REQUIRED WORK.
Pull every line with the word "Write" out of the entries below.

-- Start of EXTRACTED INFORMATION --

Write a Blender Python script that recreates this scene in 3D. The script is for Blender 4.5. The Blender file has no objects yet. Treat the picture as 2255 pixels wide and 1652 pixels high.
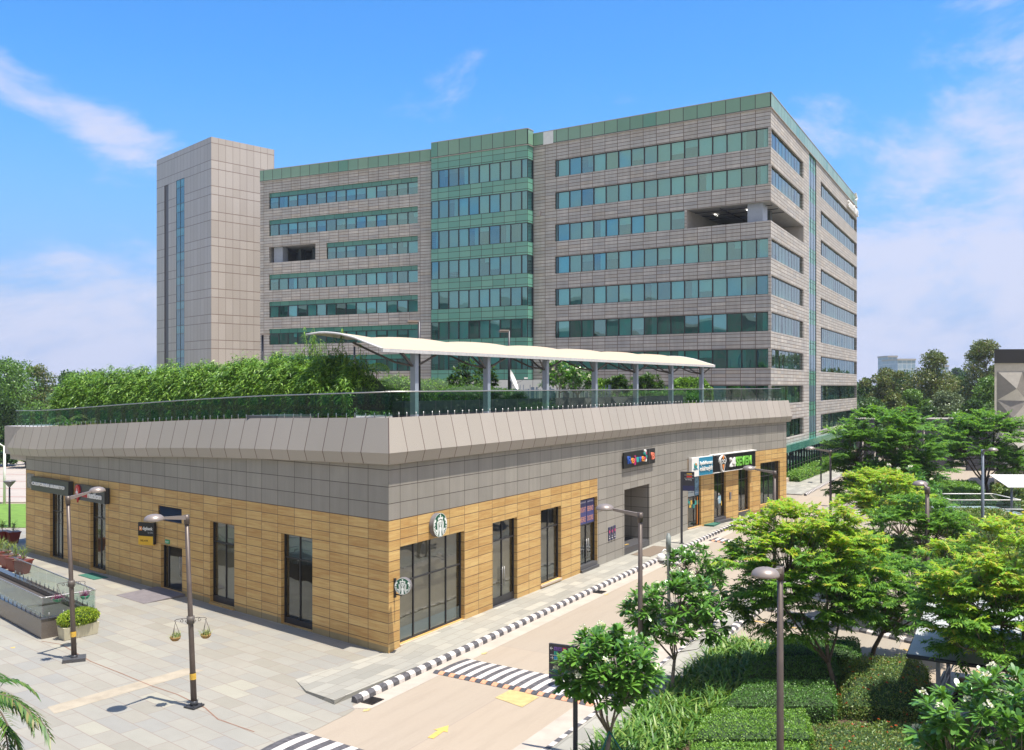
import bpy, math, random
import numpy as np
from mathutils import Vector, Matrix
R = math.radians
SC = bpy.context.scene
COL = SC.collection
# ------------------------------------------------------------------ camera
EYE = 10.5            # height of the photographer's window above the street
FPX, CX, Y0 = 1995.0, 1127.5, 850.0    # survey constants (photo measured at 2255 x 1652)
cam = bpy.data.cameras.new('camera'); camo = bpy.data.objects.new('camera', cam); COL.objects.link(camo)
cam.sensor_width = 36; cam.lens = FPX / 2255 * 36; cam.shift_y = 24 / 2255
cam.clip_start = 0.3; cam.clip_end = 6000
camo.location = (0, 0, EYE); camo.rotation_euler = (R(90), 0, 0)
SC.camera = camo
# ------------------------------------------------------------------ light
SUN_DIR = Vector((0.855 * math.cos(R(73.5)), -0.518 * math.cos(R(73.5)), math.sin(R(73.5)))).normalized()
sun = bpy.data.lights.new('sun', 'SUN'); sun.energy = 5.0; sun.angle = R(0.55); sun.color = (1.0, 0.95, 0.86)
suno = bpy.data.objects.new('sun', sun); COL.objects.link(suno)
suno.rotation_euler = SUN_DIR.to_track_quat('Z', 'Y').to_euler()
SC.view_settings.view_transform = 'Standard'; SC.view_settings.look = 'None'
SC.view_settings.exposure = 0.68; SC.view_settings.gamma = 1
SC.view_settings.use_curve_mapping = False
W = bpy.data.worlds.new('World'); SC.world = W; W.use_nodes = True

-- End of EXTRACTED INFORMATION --
-- Start of EXTRACTED INFORMATION --

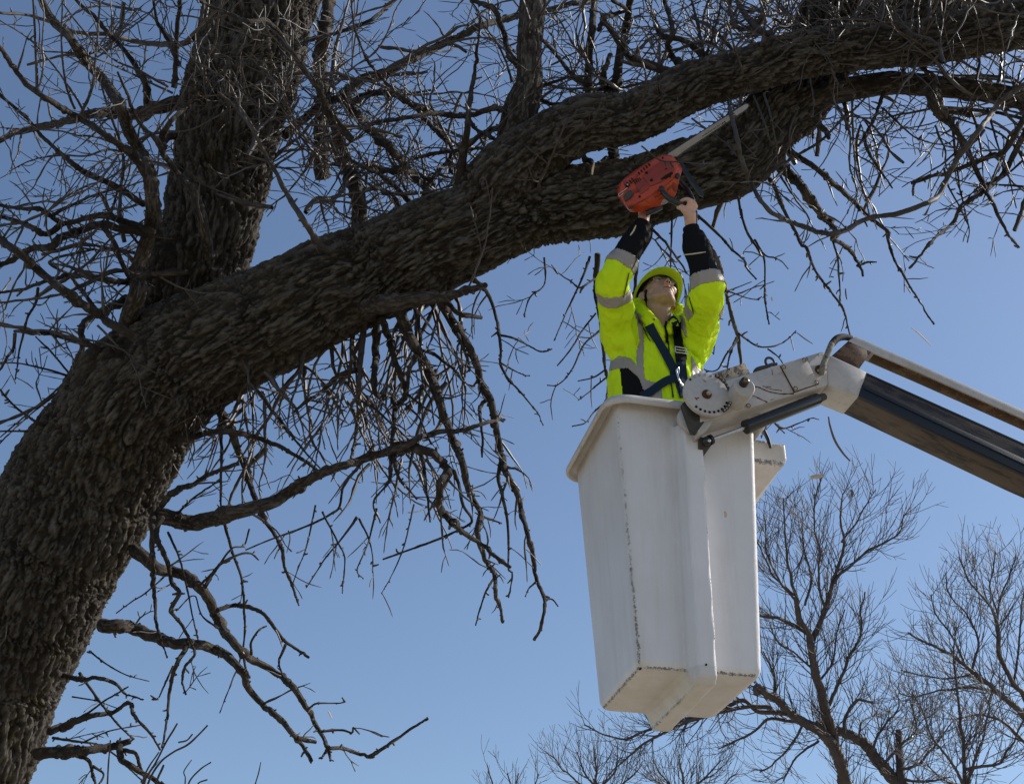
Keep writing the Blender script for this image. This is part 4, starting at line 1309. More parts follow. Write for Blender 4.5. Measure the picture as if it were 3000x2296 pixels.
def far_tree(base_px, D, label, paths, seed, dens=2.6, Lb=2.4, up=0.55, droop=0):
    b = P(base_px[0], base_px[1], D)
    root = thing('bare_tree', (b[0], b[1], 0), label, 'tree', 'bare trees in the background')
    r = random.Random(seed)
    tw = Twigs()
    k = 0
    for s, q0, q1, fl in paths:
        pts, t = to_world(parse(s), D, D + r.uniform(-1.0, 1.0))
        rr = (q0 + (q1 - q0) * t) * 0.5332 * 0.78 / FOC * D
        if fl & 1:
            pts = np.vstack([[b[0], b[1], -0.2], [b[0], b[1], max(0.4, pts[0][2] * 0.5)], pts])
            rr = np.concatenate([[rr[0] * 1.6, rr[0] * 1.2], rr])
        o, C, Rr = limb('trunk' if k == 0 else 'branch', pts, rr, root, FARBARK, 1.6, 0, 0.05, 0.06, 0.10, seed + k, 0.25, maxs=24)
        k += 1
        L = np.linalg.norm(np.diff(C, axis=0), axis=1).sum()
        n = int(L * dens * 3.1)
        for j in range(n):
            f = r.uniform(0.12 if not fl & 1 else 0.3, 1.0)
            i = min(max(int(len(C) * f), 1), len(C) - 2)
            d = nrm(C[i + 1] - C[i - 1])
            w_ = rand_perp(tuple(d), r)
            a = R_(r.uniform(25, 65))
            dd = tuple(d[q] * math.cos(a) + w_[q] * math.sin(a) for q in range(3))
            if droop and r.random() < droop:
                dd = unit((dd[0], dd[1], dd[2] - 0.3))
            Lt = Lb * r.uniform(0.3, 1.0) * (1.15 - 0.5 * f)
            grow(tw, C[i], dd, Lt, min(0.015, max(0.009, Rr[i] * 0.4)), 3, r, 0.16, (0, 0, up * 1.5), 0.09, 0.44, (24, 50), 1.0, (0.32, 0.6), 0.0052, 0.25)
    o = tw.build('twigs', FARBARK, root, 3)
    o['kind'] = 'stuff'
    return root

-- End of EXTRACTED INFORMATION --

ANSWER IN FULL.
Write a Blender Python script that recreates this scene in 3D. The script is for Blender 4.5. The Blender file has no objects yet. Treat the picture as 2255 pixels wide and 1652 pixels high.
Keep writing the Blender script for this image. This is part 4, starting at line 1309. More parts follow. Write for Blender 4.5. Measure the picture as if it were 3000x2296 pixels.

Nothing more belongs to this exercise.